Perhaps Foulkes' signature image is "Who's On Third" (1971-3), a self portrait whose face is covered by what might (or might not) be a denim rag with bloody red paint dripping down like straggly long hair to stain the artist's shirt collar. The send-up of a slapstick pie in the face (if he'd painted the rag as a pie tin, the blood would be cherry juice, think about it), together with the Abbot and Costello title are all yucks; yet the image is convincingly scary even now. It's not just the feeling that the paint is blood, it's the eradication of the posed figure's identity. The implication of wanton tragedy is palpable, but the laugh track is equally present and accounted for. The one element without the other would have been all bloated pretension on the one hand, derivative silliness on the other. For the first time that impossible balance between exceptional, dedicated self-discipline and abandoned self-indulgence comes into full view. All the basic elements were then in place on which Foulkes would build a remarkable body of work over the coming forty years.

 

What makes it all click, a volume of creative productivity that keeps getting richer with both expression and content, with a handful of culminating points in which Foulkes invested exceptional care and craft, turns out to be a single act of late 1970s skullduggery by Foulkes' former father-in-law Ward Kimball, a Disney animator.
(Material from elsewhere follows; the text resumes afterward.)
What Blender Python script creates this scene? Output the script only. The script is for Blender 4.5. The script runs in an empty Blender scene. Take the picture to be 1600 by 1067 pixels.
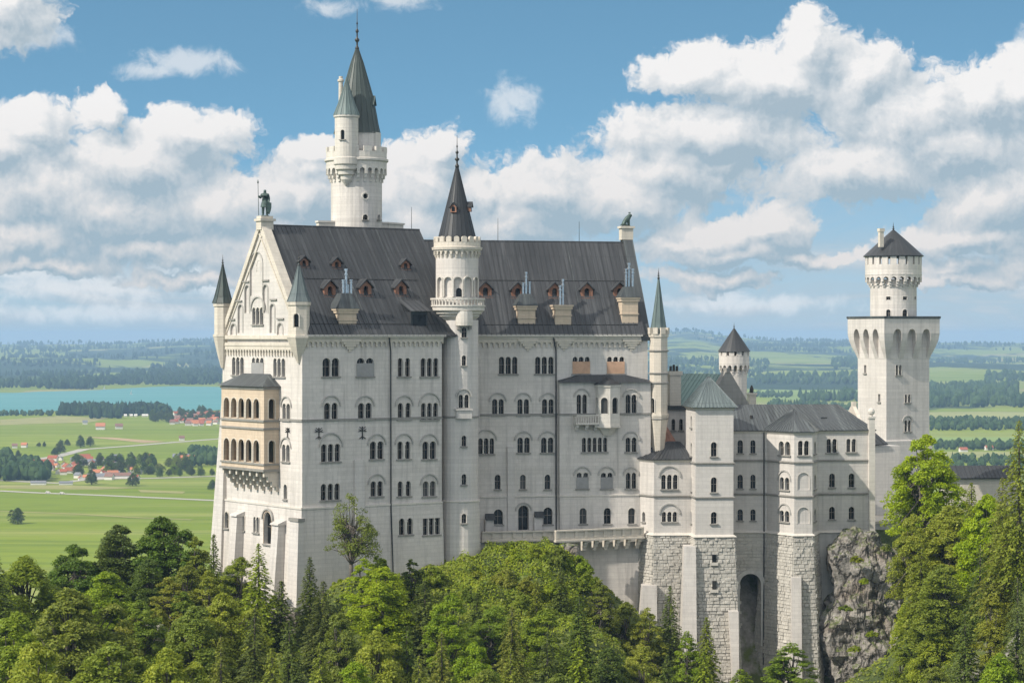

Kimball snuck a copy of the Mickey Mouse Club handbook to the son-in-law, who promptly concluded that the Disney media corporation had been brainwashing his and other American children into a sickening cultural passivity for years. With a somewhat paranoid sense of energy and purpose Foulkes has been delivering blows against the empire and its Mickey Mouse logo ever since, not to mention regular barbs at authority figures (such as Ronald Reagan ["The Golden Ruler," 1985] and generic local real estate developers ["Rape of the Angels," 1991]), heroes (the aforementioned Dali, Frank Gehry ["Portrait of Frank Gehry," 2011]) and, repeatedly himself. 

 

The tail end of the exhibition provides a crescendo that puts the show over the top. "Pop" (1990) and "The Lost Frontier" (1997-2005) are staged in their own dramatically lit rooms, each a rich, complex tableaux that summarize much of what has gone before without losing a bit of focus or intensity. The use of collaged elements gets ridiculously detailed, keeping the eye buzzing around for as long as you are willing. They masterfully render space well beyond their bas-relief surfaces, arousing the kind of fascination I used to feel as a kid visiting the Natural History Museum's diorama exhibits. The rage and disappointment stemming from Foulkes' certainty of our culture's irredeemable corruption and decline stands undiminished; but so too is his worshipful attraction for the landscape we have inherited, his love of the Three Stooges' slapstick and Spike Jones' musical humor (why his one man music Machine does not receive pride of place here is beyond me; perhaps the prospect of living without it for a few months was more than the artist could bear). That is why I'm pleased to see him get his due these last couple of years, now that he's pushing 80. If it all starts to make him flabby at this point then, Mr. Foulkes, you are entitled. You are now at the head of your class. Go be Dali if you want.